Tammy Faye è nata per lo showbusiness. Lo scopriamo quando è ancora bambina e – sotto gli occhi esterrefatto/imbarazzati di sua madre (Cherry Jones, davanti alla testiera, alle prese con gli inni) – elettrizza la platea di una chiesetta del Minnesota esplodendo in convulsioni di fervore religioso. La sua vocazione troverà sfogo non a Hollywood o su Broadway ma di fronte a un oceano di born again Christian. Se, nel 1960, formato nella tradizione carismatica, Pat Robertson, aveva gettato le basi per l’esplosione mediatica di massa della destra evangelica americana, con il suo Christian Broadcasting Network, ci sono voluti Jim Bakker e sua moglie Tammy Faye per coglierne e sfruttarne appieno la dimensione spettacolare – la religione come una vorticosa soap opera a base di peccati abissali e redenzioni estatiche, devozione matrimoniale e tradimenti, sullo sfondo di un impero economico da parecchi miliardi di dollari di cui facevano parte un villaggio residenziale e un parco a tema religiosi. Che, in un epilogo degno di un’apocalisse biblica, finirono travolti in un maelstrom di scandali sessuali e corruzione finanziaria, insieme alle star della soap.

IL PARTICOLARISSIMO misto di infantilismo (i riccioli biondi, gli occhi azzurri, la voce da bambina) e artificio (le esorbitanti ciglia finte, gli strati multipli di fondotinta e di rossetto), di innocenza ed erotismo, di istinto autentico e manipolazione che Tammy Faye portava in scena, uniti al suo naturale istinto istrionico, ebbero molto a che vedere con il successo straordinario della coppia – un duo da cui emanava un’aura carnale e giocosamente un po’ cialtrona, che faceva da antidoto al formato più standard di star dell’evangelismo da piccolo schermo (rigorosamente uomini, grigi e di tarda mezza età) come Robertson o Jerry Falwell -efficacissimi politicamente dietro alle quinte ma molto meno davanti alla telecamera.

QUELLA DOSE extra di terrena volgarità, e l’oggettiva stranezza tabloid della saga dei Bakker, avevano già dato origine, nel 2000, a un documentario di due specialisti di gotico americano, Fenton Bailey e Randy Barbato, The Eyes of Tammy Faye. Il nuovo film di Michael Schowalter che ha aperto la Festa del Cinema di Roma (regista del successo di Sundance The Big Sick) ne riprende il titolo e il focus sul personaggio di lei. Jessica Chastain, in un’interpretazione che evoca il fervore delle convulsioni religiose pentecostali e parecchi millimetri di make up prostetico che stravolgono il suo volto elegante in una maschera, è anche produttore di quest’operazione di recupero dall’epoca d’oro dello showbusiness religioso vagamente aggiornata in chiave femminista.

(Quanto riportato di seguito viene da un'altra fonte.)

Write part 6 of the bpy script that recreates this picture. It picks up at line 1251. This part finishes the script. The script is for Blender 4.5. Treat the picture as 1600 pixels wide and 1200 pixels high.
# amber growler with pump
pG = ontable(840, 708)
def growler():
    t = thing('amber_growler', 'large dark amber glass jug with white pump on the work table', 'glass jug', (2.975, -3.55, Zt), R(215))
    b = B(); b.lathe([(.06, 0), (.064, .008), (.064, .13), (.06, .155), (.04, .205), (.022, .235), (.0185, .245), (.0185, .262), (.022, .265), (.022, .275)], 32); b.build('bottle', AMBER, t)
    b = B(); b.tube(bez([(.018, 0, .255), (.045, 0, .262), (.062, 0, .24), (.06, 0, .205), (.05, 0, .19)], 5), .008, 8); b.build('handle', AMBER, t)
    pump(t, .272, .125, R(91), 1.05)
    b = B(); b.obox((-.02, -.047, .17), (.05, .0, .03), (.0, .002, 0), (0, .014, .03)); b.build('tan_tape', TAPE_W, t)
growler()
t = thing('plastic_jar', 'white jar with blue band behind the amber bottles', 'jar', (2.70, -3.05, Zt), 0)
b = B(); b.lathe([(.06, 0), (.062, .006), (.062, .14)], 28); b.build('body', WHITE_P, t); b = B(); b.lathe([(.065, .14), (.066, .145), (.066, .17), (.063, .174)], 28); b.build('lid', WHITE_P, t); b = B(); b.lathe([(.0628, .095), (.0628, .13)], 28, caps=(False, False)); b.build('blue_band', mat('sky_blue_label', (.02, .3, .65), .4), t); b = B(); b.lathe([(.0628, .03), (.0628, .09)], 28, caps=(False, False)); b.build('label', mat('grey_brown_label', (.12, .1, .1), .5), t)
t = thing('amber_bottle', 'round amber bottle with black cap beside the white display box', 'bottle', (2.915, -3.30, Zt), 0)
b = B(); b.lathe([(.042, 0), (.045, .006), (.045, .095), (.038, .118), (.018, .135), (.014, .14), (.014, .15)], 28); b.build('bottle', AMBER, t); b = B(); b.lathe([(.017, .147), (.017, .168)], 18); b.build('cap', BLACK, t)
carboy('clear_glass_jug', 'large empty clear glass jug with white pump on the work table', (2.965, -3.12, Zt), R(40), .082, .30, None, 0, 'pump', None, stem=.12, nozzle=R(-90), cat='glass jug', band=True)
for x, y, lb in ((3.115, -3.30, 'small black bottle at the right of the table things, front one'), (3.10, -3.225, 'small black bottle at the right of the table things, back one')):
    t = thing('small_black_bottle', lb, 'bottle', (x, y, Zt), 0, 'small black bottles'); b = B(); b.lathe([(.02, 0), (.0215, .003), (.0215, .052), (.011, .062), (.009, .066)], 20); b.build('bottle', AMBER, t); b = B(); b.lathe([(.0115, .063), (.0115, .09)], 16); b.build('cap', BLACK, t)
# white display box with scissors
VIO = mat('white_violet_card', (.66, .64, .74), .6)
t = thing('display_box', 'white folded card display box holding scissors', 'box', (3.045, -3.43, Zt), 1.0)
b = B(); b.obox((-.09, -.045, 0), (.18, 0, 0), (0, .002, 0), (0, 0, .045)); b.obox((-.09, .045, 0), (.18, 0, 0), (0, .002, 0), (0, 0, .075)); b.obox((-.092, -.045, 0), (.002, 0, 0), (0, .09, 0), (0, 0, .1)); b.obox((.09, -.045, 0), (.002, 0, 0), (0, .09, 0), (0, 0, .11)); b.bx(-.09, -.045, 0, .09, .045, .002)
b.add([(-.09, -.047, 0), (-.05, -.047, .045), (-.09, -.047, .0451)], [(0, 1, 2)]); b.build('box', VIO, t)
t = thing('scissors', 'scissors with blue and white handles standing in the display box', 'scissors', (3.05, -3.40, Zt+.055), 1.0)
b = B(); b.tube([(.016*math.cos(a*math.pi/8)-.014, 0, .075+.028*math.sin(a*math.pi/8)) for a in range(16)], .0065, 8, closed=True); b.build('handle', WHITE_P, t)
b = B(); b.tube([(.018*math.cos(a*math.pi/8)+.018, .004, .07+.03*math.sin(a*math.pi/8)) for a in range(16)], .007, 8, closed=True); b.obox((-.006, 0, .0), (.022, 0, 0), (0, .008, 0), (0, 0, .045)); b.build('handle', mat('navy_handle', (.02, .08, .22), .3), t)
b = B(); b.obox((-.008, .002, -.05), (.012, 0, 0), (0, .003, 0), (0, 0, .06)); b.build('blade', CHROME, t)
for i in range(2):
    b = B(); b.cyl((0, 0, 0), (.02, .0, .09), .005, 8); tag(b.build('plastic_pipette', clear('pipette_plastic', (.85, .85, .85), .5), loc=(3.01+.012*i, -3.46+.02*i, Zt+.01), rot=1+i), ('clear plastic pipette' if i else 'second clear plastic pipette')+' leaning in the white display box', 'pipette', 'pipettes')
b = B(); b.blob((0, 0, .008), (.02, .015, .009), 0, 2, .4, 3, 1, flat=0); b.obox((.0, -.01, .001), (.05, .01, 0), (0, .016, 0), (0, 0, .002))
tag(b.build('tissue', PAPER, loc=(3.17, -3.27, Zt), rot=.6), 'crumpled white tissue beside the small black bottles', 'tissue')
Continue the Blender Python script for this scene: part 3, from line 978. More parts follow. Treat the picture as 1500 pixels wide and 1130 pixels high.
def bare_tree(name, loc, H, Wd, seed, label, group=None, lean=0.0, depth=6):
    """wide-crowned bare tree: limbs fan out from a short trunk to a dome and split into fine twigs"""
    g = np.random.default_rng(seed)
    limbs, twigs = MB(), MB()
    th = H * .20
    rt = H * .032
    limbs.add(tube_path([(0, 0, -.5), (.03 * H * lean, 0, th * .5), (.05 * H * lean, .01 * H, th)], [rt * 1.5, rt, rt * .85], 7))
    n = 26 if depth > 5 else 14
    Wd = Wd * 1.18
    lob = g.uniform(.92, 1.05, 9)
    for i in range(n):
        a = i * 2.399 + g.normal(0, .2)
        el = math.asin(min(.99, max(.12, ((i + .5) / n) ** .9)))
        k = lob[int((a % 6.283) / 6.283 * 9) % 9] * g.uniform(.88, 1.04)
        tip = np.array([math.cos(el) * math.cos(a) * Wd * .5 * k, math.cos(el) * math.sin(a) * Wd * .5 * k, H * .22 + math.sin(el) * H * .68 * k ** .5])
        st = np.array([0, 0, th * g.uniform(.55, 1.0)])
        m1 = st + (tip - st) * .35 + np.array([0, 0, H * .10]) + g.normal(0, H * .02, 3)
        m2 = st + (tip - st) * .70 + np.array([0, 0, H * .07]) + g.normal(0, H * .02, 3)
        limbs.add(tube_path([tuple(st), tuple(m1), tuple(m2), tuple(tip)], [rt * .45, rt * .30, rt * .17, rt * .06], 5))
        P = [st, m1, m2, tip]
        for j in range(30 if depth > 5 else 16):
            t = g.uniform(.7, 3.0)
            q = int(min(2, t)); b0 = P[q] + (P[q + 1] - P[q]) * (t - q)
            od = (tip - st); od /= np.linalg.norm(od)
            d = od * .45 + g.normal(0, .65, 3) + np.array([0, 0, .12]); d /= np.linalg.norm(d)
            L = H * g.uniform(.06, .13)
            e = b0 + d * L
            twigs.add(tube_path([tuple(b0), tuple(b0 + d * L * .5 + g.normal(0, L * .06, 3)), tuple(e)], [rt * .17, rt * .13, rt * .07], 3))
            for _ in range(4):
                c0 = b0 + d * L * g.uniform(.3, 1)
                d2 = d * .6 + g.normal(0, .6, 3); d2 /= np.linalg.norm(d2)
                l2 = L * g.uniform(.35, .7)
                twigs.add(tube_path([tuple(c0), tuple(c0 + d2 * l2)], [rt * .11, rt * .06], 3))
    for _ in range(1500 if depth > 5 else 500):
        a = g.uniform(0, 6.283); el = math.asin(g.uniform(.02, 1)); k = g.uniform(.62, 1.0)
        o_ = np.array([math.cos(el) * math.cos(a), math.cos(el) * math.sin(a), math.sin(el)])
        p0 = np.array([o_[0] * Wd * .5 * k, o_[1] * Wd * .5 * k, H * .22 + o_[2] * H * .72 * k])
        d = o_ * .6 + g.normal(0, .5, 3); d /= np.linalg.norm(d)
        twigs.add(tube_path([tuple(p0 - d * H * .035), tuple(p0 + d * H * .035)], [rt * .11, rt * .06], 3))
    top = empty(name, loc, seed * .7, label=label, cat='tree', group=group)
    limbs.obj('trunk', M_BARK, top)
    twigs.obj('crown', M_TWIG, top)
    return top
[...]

SPIRITO LIBERO quanto contradditorio, qui Tammy Faye è infatti almeno in parte animata, oltre che dalla vocazione esibizionista, da autentiche convinzioni cristiane, che la portano per esempio a simpatizzare con le vittime dell’Aids, in dissenso con l’ortodossia evangelica che ritraeva l’epidemia come il segno della collera divina contro l’omosessualità. Se Eyes of Tammy Faye non arriva a redimere completamente la sua eroina, sicuramente ce la presenta con delle attenuanti – vittima della madre, del marito (Andrew Garfield, anche lui con guance prostetiche), del sessismo dell’establishment religioso e della sua stessa ingenuità. È una normalizzazione che fa del film un oggetto molto meno interessante di quello che potrebbe essere. Specialmente alla luce del fatto che in una linea di discendenza diretta e surclassandoli anche con il make up, è arrivato Donald Trump.